= Written instruction =
Retype the whole listing verbatim and keep the pictures out of it.

= Information shown =
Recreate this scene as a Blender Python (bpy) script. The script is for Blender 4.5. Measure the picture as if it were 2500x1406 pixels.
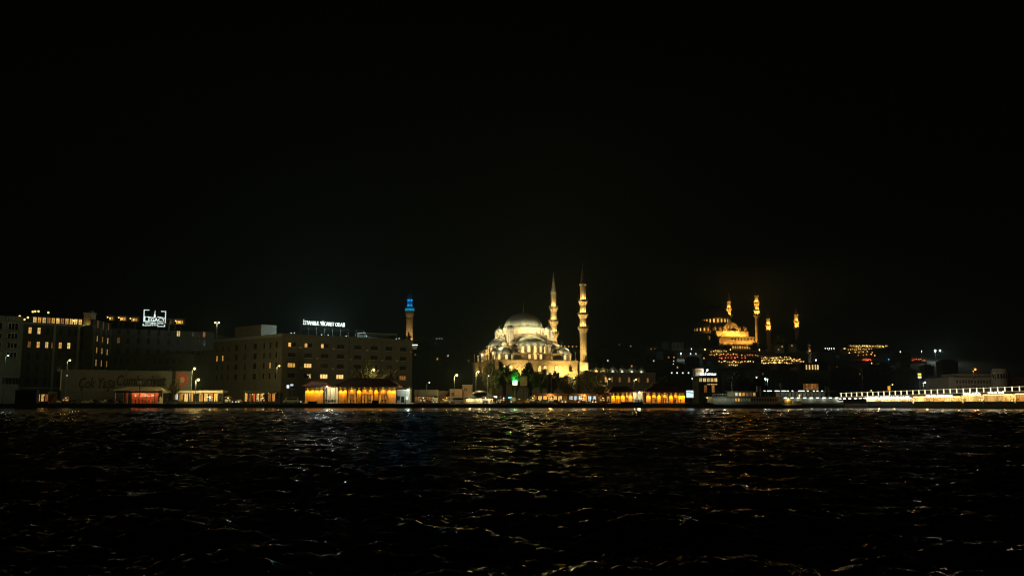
import bpy, math, random
import numpy as np
from mathutils import Vector
random.seed(7)
rng = np.random.default_rng(11)
S = bpy.context.scene
for o in list(bpy.data.objects):
    bpy.data.objects.remove(o)
R = math.radians
HAZE = 0.00018
PI = math.pi

# ------------------------------------------------------------------ camera, sky, moon, exposure
FPX, HOR, CAMH = 2275.0, 979.0, 2.2            # focal length and horizon in photo pixels, eye height in m
PITCH = math.atan((HOR - 703.0) / FPX)
cam = bpy.data.cameras.new('camera')
cam.sensor_width = 36.0
cam.lens = 36.0 * FPX / 2500.0
cam.clip_start, cam.clip_end = 0.5, 6000.0
camo = bpy.data.objects.new('camera', cam)
camo.location = (0, 0, CAMH)
camo.rotation_euler = (PI / 2 + PITCH, 0, 0)
S.collection.objects.link(camo)
S.camera = camo

world = bpy.data.worlds.new('World')
S.world = world
world.use_nodes = True
wn = world.node_tree
for n in list(wn.nodes):
    wn.nodes.remove(n)
sky = wn.nodes.new('ShaderNodeTexSky')
sky.sky_type = 'NISHITA'
sky.sun_disc = False
sky.sun_elevation = R(-4.0)
sky.sun_rotation = R(200.0)
sky.air_density, sky.dust_density, sky.ozone_density = 1.0, 2.0, 1.0
hs = wn.nodes.new('ShaderNodeHueSaturation')
hs.inputs['Saturation'].default_value = 0.45
bg = wn.nodes.new('ShaderNodeBackground')
bg.inputs['Strength'].default_value = 0.004
wo = wn.nodes.new('ShaderNodeOutputWorld')
world.cycles.sampling_method = 'NONE'
wn.links.new(sky.outputs[0], hs.inputs['Color'])
wn.links.new(hs.outputs[0], bg.inputs['Color'])
wn.links.new(bg.outputs[0], wo.inputs['Surface'])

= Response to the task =
Recreate this scene as a Blender Python (bpy) script. The script is for Blender 4.5. Measure the picture as if it were 2500x1406 pixels.
import bpy, math, random
import numpy as np
from mathutils import Vector
random.seed(7)
rng = np.random.default_rng(11)
S = bpy.context.scene
for o in list(bpy.data.objects):
    bpy.data.objects.remove(o)
R = math.radians
HAZE = 0.00018
PI = math.pi

# ------------------------------------------------------------------ camera, sky, moon, exposure
FPX, HOR, CAMH = 2275.0, 979.0, 2.2            # focal length and horizon in photo pixels, eye height in m
PITCH = math.atan((HOR - 703.0) / FPX)
cam = bpy.data.cameras.new('camera')
cam.sensor_width = 36.0
cam.lens = 36.0 * FPX / 2500.0
cam.clip_start, cam.clip_end = 0.5, 6000.0
camo = bpy.data.objects.new('camera', cam)
camo.location = (0, 0, CAMH)
camo.rotation_euler = (PI / 2 + PITCH, 0, 0)
S.collection.objects.link(camo)
S.camera = camo

world = bpy.data.worlds.new('World')
S.world = world
world.use_nodes = True
wn = world.node_tree
for n in list(wn.nodes):
    wn.nodes.remove(n)
sky = wn.nodes.new('ShaderNodeTexSky')
sky.sky_type = 'NISHITA'
sky.sun_disc = False
sky.sun_elevation = R(-4.0)
sky.sun_rotation = R(200.0)
sky.air_density, sky.dust_density, sky.ozone_density = 1.0, 2.0, 1.0
hs = wn.nodes.new('ShaderNodeHueSaturation')
hs.inputs['Saturation'].default_value = 0.45
bg = wn.nodes.new('ShaderNodeBackground')
bg.inputs['Strength'].default_value = 0.004
wo = wn.nodes.new('ShaderNodeOutputWorld')
world.cycles.sampling_method = 'NONE'
wn.links.new(sky.outputs[0], hs.inputs['Color'])
wn.links.new(hs.outputs[0], bg.inputs['Color'])
wn.links.new(bg.outputs[0], wo.inputs['Surface'])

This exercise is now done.